World Economy
0

South Korea Household Debt to GDP Soars to Record High

South Korea government is stepping up efforts  to cool the housing sector.
South Korea government is stepping up efforts  to cool the housing sector.

Household debt in proportion to gross domestic product soared to a record high at the end of the third quarter last year, according to data from the Bank for International Settlements.

The Switzerland-based financial institution, said South Korea’s ratio of total household debt to GDP was 94.4% in September 2017, up 0.6 percentage points from the previous quarter. This was also an increase of 1.6 percentage points from the 92.8% at the end of 2016, Yonhap reported.

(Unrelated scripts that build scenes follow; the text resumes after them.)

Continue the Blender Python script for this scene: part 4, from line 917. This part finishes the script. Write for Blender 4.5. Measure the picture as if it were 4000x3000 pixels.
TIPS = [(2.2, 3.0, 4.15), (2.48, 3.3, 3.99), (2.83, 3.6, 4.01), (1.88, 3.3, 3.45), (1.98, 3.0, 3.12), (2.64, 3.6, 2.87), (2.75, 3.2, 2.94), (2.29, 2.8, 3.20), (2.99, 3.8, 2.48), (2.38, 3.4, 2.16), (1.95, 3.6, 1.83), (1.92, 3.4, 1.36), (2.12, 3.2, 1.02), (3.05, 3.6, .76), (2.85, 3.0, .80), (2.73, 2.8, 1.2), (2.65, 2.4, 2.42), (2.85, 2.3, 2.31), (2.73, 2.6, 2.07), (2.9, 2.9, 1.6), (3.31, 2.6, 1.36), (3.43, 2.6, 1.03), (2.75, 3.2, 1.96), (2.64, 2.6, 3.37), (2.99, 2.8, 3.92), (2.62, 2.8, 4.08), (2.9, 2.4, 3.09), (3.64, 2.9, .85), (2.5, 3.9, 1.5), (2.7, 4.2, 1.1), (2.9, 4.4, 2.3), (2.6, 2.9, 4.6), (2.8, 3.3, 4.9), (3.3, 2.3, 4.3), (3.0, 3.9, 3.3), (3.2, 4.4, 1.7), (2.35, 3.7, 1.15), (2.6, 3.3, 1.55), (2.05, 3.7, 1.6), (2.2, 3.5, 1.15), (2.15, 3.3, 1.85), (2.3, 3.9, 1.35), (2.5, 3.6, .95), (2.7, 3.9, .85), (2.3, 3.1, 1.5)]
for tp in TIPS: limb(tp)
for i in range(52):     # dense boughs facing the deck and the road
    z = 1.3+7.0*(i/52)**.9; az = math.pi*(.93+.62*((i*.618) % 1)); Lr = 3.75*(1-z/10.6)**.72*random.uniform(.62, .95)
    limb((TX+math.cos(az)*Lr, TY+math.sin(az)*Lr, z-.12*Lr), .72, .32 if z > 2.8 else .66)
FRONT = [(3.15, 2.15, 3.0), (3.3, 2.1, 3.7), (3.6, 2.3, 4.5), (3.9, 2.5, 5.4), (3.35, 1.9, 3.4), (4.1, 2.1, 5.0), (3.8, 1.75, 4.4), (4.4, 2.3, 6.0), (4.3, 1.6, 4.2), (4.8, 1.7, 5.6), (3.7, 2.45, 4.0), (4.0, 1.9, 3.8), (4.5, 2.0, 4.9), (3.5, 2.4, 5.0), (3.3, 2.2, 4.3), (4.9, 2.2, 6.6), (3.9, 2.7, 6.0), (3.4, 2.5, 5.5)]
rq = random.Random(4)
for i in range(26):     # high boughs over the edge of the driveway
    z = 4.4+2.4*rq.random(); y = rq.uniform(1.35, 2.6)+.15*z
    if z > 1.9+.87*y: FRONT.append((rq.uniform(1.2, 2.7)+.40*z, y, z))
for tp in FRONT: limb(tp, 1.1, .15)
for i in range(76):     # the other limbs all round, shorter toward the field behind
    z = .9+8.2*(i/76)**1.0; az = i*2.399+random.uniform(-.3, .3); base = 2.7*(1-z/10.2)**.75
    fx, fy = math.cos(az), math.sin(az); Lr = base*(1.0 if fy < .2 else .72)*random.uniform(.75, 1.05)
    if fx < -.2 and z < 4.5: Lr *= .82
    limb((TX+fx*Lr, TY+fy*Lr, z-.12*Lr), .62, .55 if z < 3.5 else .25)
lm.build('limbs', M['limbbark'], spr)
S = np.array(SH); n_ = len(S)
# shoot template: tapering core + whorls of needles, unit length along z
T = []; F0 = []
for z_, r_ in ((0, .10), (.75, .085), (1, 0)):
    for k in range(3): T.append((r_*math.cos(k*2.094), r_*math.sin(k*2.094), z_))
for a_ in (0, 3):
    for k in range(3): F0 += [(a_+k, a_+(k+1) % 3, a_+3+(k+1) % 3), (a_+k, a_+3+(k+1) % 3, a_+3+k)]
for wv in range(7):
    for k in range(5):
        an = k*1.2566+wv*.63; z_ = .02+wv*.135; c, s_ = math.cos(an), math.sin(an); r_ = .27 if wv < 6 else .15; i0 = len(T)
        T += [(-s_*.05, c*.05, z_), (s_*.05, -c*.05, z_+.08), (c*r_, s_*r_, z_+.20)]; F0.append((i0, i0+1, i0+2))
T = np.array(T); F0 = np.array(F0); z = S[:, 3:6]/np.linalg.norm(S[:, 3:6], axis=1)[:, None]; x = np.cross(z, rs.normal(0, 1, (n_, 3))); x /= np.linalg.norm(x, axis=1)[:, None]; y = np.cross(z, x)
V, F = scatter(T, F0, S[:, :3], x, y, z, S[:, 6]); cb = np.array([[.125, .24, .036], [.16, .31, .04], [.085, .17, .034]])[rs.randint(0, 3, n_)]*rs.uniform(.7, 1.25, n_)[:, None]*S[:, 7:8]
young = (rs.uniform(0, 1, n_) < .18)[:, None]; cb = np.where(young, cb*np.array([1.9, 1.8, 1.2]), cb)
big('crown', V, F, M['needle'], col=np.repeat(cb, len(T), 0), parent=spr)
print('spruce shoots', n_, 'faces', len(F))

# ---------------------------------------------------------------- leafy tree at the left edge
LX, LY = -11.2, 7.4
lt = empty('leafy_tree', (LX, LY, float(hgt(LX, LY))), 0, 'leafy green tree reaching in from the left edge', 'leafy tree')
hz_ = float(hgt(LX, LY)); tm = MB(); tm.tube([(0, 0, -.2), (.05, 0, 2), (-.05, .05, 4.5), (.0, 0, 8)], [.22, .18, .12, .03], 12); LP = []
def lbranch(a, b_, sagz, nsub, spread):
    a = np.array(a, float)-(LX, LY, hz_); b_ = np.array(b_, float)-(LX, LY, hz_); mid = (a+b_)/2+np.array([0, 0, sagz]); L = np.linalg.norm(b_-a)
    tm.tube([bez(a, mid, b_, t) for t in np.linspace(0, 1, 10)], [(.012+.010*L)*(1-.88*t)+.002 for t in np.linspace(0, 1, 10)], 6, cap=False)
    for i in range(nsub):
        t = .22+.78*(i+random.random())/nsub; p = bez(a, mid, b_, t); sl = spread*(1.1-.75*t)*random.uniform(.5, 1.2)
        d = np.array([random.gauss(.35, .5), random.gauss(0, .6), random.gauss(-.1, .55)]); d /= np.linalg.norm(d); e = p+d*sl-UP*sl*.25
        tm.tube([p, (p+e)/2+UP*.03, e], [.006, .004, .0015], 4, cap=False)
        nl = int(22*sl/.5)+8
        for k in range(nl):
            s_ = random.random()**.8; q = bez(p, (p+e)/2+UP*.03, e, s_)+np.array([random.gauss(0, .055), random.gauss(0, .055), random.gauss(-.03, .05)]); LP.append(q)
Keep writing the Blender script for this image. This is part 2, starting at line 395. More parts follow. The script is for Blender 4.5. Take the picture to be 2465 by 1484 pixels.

The household debt to GDP ratio has increased for 14 consecutive quarters since the second quarter of 2014, according to research conducted by the BIS. In that time period, this was the second-sharpest increase after that of China.

The BIS said Korea’s household debt-to-GDP ratio was the fifth-highest after Switzerland with 127.6%, Australia (120.9%), Denmark (116.8%), the Netherlands (106%), Norway (102%) and Canada (100.4%).

Korea’s household debt has been soaring since 2014 after the government began easing regulations on mortgages, with the Bank of Korea cutting its benchmark rate. Since August 2014, the BoK cut the key rate five times. The results were catastrophic. Housing price growth in Korea has already eased quite sharply since 2016 but household debt continues to rise rapidly.

The debt rose to a new record in 2017 with the amount including credit purchases hitting 1,450.9 trillion won ($1.3 trillion), up 8.1% from 2016, according to the BoK.

To cool the booming property market and soothe speculative trading, the President Moon Jae-in administration has introduced measures to slow debt growth and prevent overheating in the property market. The government is teaming up with relevant agencies to address the issue. It is concerned that the high level of debt, combined with higher interest rates, could cause vulnerable households to default.

In a related note, Fitch Ratings said the Korean economy expanded by a strong, above-trend 3.1% in 2017 due to supportive economic policies and financial conditions and by buoyant, albeit cooling, construction output growth. But the ratings agency is concerned that overall investment growth is likely to keep cooling, dragged down by construction.

“The slowdown in construction is being partly engineered by the authorities, who have been stepping up their efforts to cool the housing sector and address systemic housing risks. Measures include an increased capital tax gain on house sales and stronger requirements for loan-to-value ratios and debt-to-income ratios in certain areas (including Seoul),” it said in its report.